E in tutto questo, la sola idea che questa donna ingrigita dal tempo, appesantita dal dolore, e incurvata dai pensieri, possa avere un amante, sembra farsi strada con fatica nella mente del lettore. Ma poi prende corpo con sempre maggiore forza, delineando una storia non solo possibile, ma la sola credibile.

Quando ho scelto di leggere L’amante non mi aspettavo un romanzo così corale, in grado di raccontare i disagi di così tanti personaggi, ciascuno descritto con grande profondità.
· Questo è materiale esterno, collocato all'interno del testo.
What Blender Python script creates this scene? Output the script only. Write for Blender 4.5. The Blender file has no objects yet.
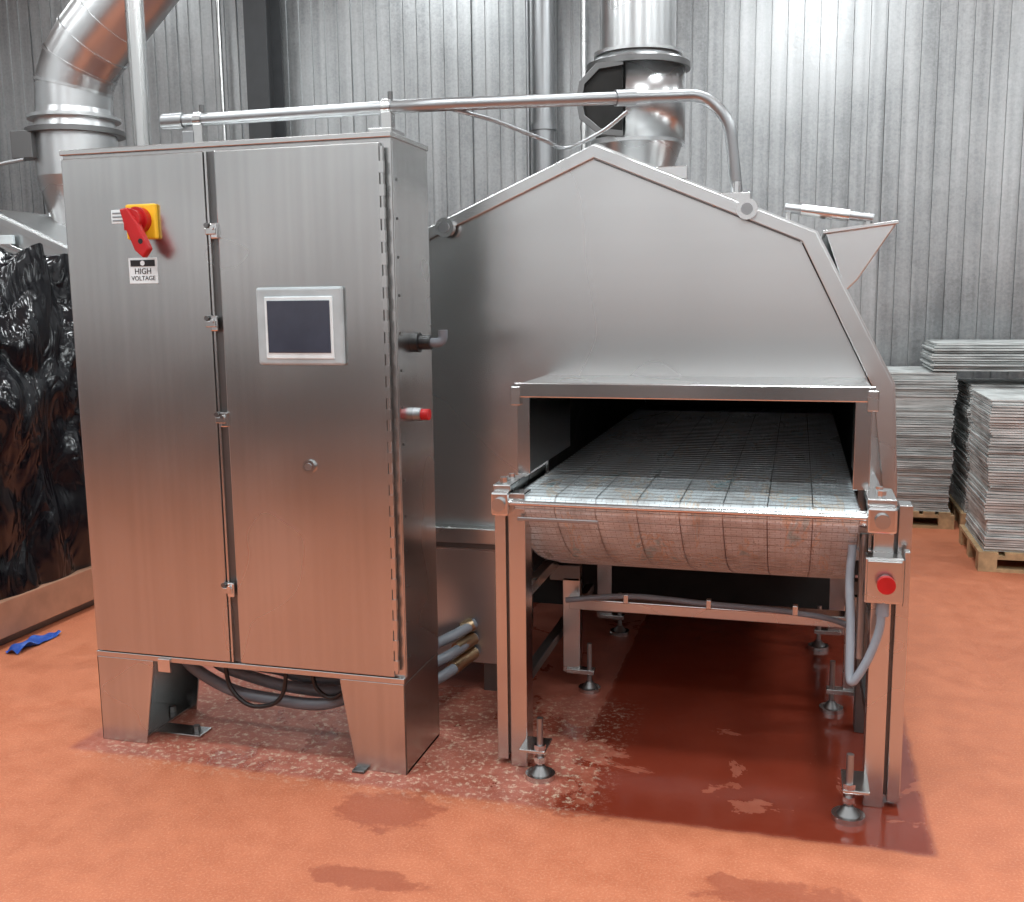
import bpy, bmesh, math, random
from mathutils import Vector, Matrix, noise
random.seed(7)
sc=bpy.context.scene
col=sc.collection

# ---------------------------------------------------------------- materials
class NT:
    def __init__(s,name):
        s.m=bpy.data.materials.new(name); s.m.use_nodes=True
        s.n=s.m.node_tree; s.b=s.n.nodes['Principled BSDF']
    def node(s,t,**k):
        n=s.n.nodes.new(t)
        for a,v in k.items(): setattr(n,a,v)
        return n
    def link(s,a,b): s.n.links.new(a,b)
    def _in(s,sock,v):
        if v is None: return
        if isinstance(v,(int,float)): sock.default_value=v
        elif isinstance(v,tuple):
            sock.default_value=v if len(v)==len(sock.default_value) else (*v,1)
        else: s.link(v,sock)
    def math(s,op,a,b=None,c=None,clamp=False):
        n=s.node('ShaderNodeMath',operation=op); n.use_clamp=clamp
        s._in(n.inputs[0],a); s._in(n.inputs[1],b)
        if c is not None: s._in(n.inputs[2],c)
        return n.outputs[0]
    def noise(s,vec,scale=5,detail=3,rough=.5,dist=0):
        n=s.node('ShaderNodeTexNoise'); s.link(vec,n.inputs['Vector'])
        n.inputs['Scale'].default_value=scale;n.inputs['Detail'].default_value=detail
        n.inputs['Roughness'].default_value=rough;n.inputs['Distortion'].default_value=dist
        return n.outputs['Fac']
    def mapping(s,vec,scale=(1,1,1),loc=(0,0,0),rot=(0,0,0)):
        n=s.node('ShaderNodeMapping'); s.link(vec,n.inputs['Vector'])
        n.inputs['Scale'].default_value=scale;n.inputs['Location'].default_value=loc;n.inputs['Rotation'].default_value=rot
        return n.outputs[0]
    def ramp(s,fac,stops):
        n=s.node('ShaderNodeValToRGB'); s.link(fac,n.inputs[0])
        e=n.color_ramp.elements
        while len(e)<len(stops): e.new(.5)
        for i,(p,c) in enumerate(stops):
            e[i].position=p
            e[i].color=(c,c,c,1) if isinstance(c,(int,float)) else (*c,1)
        return n.outputs[0]
    def mix(s,f,a,b):
        n=s.node('ShaderNodeMix',data_type='RGBA')
        s._in(n.inputs[0],f); s._in(n.inputs[6],a); s._in(n.inputs[7],b)
        return n.outputs[2]
    def smooth(s,v,lo,hi):
        n=s.node('ShaderNodeMapRange',interpolation_type='SMOOTHSTEP')
        s._in(n.inputs[0],v); n.inputs[1].default_value=lo;n.inputs[2].default_value=hi
        return n.outputs[0]
    def bump(s,h,strength=.2,dist=.01):
        n=s.node('ShaderNodeBump'); n.inputs['Strength'].default_value=strength;n.inputs['Distance'].default_value=dist
        s.link(h,n.inputs['Height']); s.link(n.outputs[0],s.b.inputs['Normal'])
    def objc(s): return s.node('ShaderNodeTexCoord').outputs['Object']
    def set(s,**k):
        names={'color':'Base Color','metal':'Metallic','rough':'Roughness','ior':'IOR'}
        for a,v in k.items(): s._in(s.b.inputs[names[a]],v)
        return s

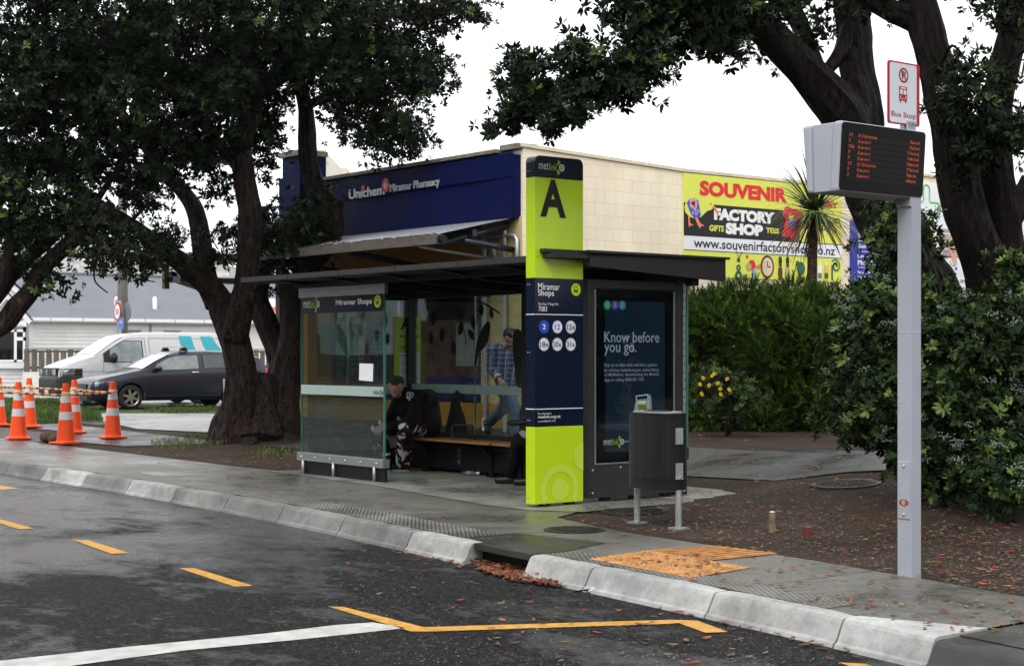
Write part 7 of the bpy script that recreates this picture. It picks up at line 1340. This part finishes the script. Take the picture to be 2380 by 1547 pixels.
def hand(w, d, up_, side_, curl=.5, s=1.0, thumb=1):    # wrist, pointing direction, back-of-hand normal, thumb side
    w = Vector(w); d = unit(d); up_ = unit(up_); sd = d.cross(up_).normalized() * side_; caps = []
    for k, off in enumerate((-.03, -.01, .01, .03)): caps.append((w + sd * off * .6, w + d * .082 * s + sd * off, .016 * s, .0135 * s))
    for k, (off, L) in enumerate(((.032, .072), (.011, .082), (-.011, .077), (-.031, .060))):
        p = w + d * .085 * s + sd * off; dd = d; 
        for seg, fr_ in enumerate((.45, .32, .23)):
            ang = curl * (.5 + .5 * seg); dd = (dd * math.cos(ang) - up_ * math.sin(ang)).normalized(); q = p + dd * L * fr_ * s; caps.append((p, q, (.0092 - .001 * seg) * s, (.0085 - .001 * seg) * s)); p = q
    p = w + d * .025 * s + sd * .028 * s; dd = (d * .65 + sd * .6 - up_ * .35 * curl).normalized(); q = p + dd * .042 * s; caps.append((p, q, .013 * s, .011 * s)); dd = (d * .9 + sd * .15 - up_ * .4 * curl).normalized(); caps.append((q, q + dd * .032 * s, .0105 * s, .009 * s)); return caps
# --- seated man in flat cap
P_man = OY(985, 1008, 11.93); P_man.z = .0
MN = thing('person', 'seated man in flat cap, black jacket and red camouflage trousers with backpack', 'person', (P_man.x, 11.7, .006))
pel = OY(982, 996, 11.95); pel.z = .545
kl = OY(880, 996, 11.36); kr = OY(944, 992, 11.40); fl_ = OY(893, 1084, 11.42); fr2 = OY(938, 1088, 11.62); fl_.z = .09; fr2.z = .095
sh_c = OY(950, 922, 11.74); neck = OY(930, 912, 11.62); hd = OY(919, 899, 11.50)
fwd = unit((E0 - hd) + Vector((0, 0, -.35))); fwd = unit(Vector((fwd.x - .12, fwd.y - .05, .0)))
acr = unit((kr - kl).cross(Vector((0, 0, 1)))); lat = unit(Vector((kr.x - kl.x, kr.y - kl.y, 0)))
sl_, sr = sh_c - lat * .17 + Vector((0, 0, -.0)), sh_c + lat * .19 + Vector((0, 0, .0))
hl = OY(884, 989, 11.20)      # clasped hands
el_ = OY(905, 975, 11.50); er = OY(955, 985, 11.42)
caps, bl, f, u_, r_ = head_balls(hd, fwd, 1.06, (0.05, 0, 1)); bodycaps = caps + [(neck + Vector((0, 0, -.03)), hd + Vector((0, 0, -.05)), .058, .055), (pel, sh_c - Vector((0, 0, .12)), .14, .13), (sl_, sr, .07, .07), (pel - lat * .09, kl, .085, .055), (pel + lat * .09, kr, .085, .055), (kl, fl_, .055, .038), (kr, fr2, .055, .038), (sl_, el_, .05, .04), (sr, er, .05, .04), (el_, hl + Vector((.03, .03, .02)), .038, .026), (er, hl + Vector((.06, .02, -.01)), .038, .026)]
dh = unit(hl - er); hd_l = unit(Vector((-.35, -.6, -.35)))
bodycaps += hand(hl + Vector((.05, .02, .0)), unit(Vector((-.85, -.35, -.12))), (0, -.2, 1), 1, .55, 1.0) + hand(hl + Vector((.05, .0, -.035)), unit(Vector((-.8, -.45, -.3))), (.1, -.9, .3), -1, .5, 1.0)
fused('body', bodycaps, SKIN, MN, .0065, bl, 2)
face(MN, hd, f, u_, r_, 1.06)
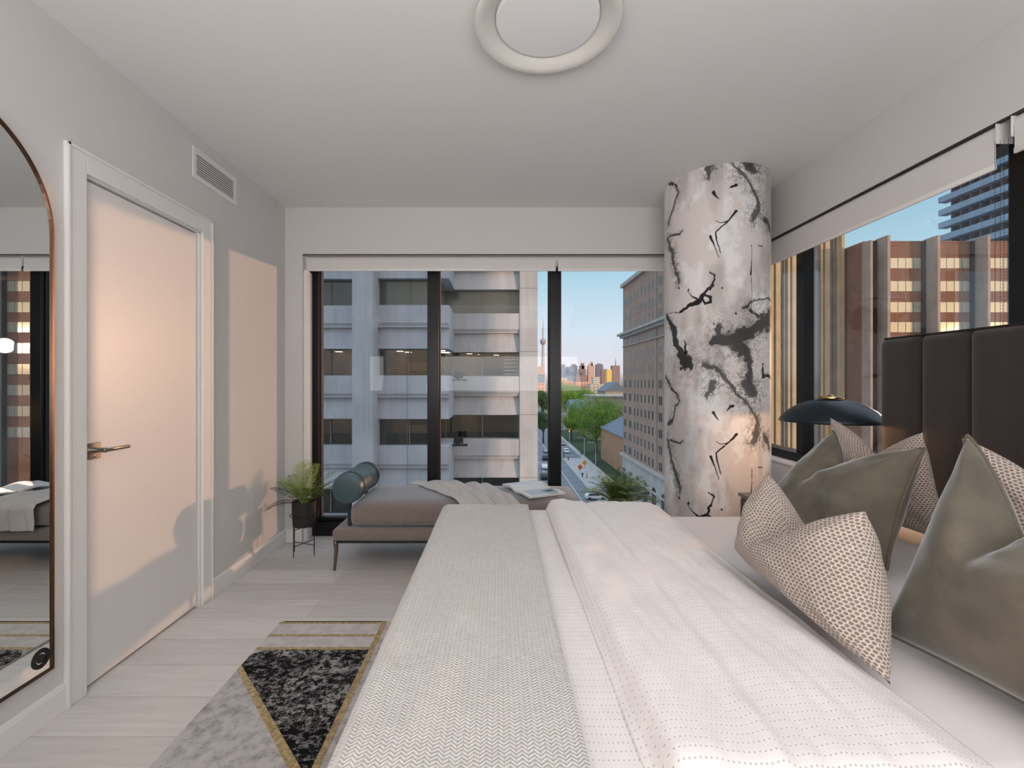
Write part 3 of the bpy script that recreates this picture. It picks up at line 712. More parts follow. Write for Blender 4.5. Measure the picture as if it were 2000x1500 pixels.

Non mi aspettavo neanche un romanzo così analitico nel dipingere gli aspetti socio-culturali della terra d’Israele, pur conoscendo la grande capacità letteraria di Abraham B. Yehoshua.

Il quadro che ne emerge è una terra dilaniata, in cui vengono dilaniati anche gli stessi sentimenti di chi la vive, nell’impossibilità di esprimere le proprie emozioni e nell’impossibilità di un punto di incontro.

Un romanzo che va assolutamente riletto, oggi più che mai, perché l’incomunicabilità ordita tra ebrei ed arabi è la stessa che si sta tessendo in questi mesi tra ucraini e russi, alzando un muro che potrebbe non crollare mai più.

E mi è venuta in mente l’opera di street art Marte Gaza, di Mauro Magni, dipinta su una parete di cemento armato nel centro storico di Viterbo. Un’opera di cui ho già parlato per Rewriters, in cui l’incapacità di costruire la pace tra arabi ed ebrei è resa palpabile attraverso una preghiera corale in cui l’invocazione O Dio si trasforma nella parola odio, a sottolineare l’incapacità di immedesimarsi nell’altro.